I was trying to solve an exercise for my class, but then I have found somewhere a solution. I need to understand the meaning of a certain step. The exercise and the solution read as follow.
Exercise Consider the space $l^\infty:=\{x\in\mathbb{R}\ :\ \sup|x(n)|<\infty\}$ equipped with the usual $\sup$ norm. Let $(\delta_n)_n\subset (l^\infty)'$ be defined as $ \langle\delta_n,x\rangle:=x(n).$ Show that it does not exist any subsequence of $(\delta_n)_n$ weakly convergent in $(l^\infty)'$.
Solution Take a subsequence $(\delta_{h_k})_k$ of $(\delta_n)_n$, where $(h_k)$ is an increasing sequence of positive integers. By definition we have:
$$ \delta_{h_k} \rightharpoonup \delta\iff\langle f,\delta_{h_k}\rangle\rightarrow\langle f,\delta\rangle, \ \ \ \ \ \ \forall \ f\in(l^{\infty})'' \ \ \ \ \ \ \ \ \ \ \ \ \ \ \ \ \ \ \ (1)$$
$(*)$ By duality the funcion $\langle\cdot,x\rangle:(l^\infty)'\rightarrow\mathbb{R}$ is a continuous and linear functional for any $x\in l^\infty$, thus the previous implications reads:
$$ \delta_{h_k} \rightharpoonup \delta\Rightarrow\langle \delta_{h_k},x\rangle\rightarrow\langle \delta,x\rangle, \ \ \ \ \ \ \forall \ x\in l^{\infty}. \ \ \ \ \ \ \ \ \ \ \ \ \ \ \ \ \ \ \ \ \ \ \ \ \ \ \ (2)$$
Now define the following sequence $$x(n)= \begin{cases} (-1)^k \ \ \ & \text{if} \ n=h_k\\ 0 & \text{otherwise}\end{cases}$$ Then $\langle \delta_{h_k},x\rangle=x(h_k)=(-1)^k$ does not converge, then the subsequence $\delta_{h_k}$ cannot weakly converge.

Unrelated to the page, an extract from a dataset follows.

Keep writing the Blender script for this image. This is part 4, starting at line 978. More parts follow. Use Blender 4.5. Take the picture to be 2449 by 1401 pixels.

Question My problem is with the sentence labelled with $(*)$. Can someone help me to understand why we can pass from $(1)$ to $(2)$. Also, why we need $(h_k)$ to be an increasing sequence of positive integers? Thank you very much.
What needs to be shown is that given the subsequence $(\delta_{h_k})$ there is a functional $f\in X''$ such that $(f(\delta_{h_k}))$ does not converge. Now let $x$ be the sequence defined under $(2)$. Then $\hat x:X'\rightarrow \mathbb{K},x'\mapsto x'(x)$ is a bounded linear functional and $\hat x(\delta_{h_k})$ doesn't converge, so $(\delta_{h_k})$ doesn't converge weakly.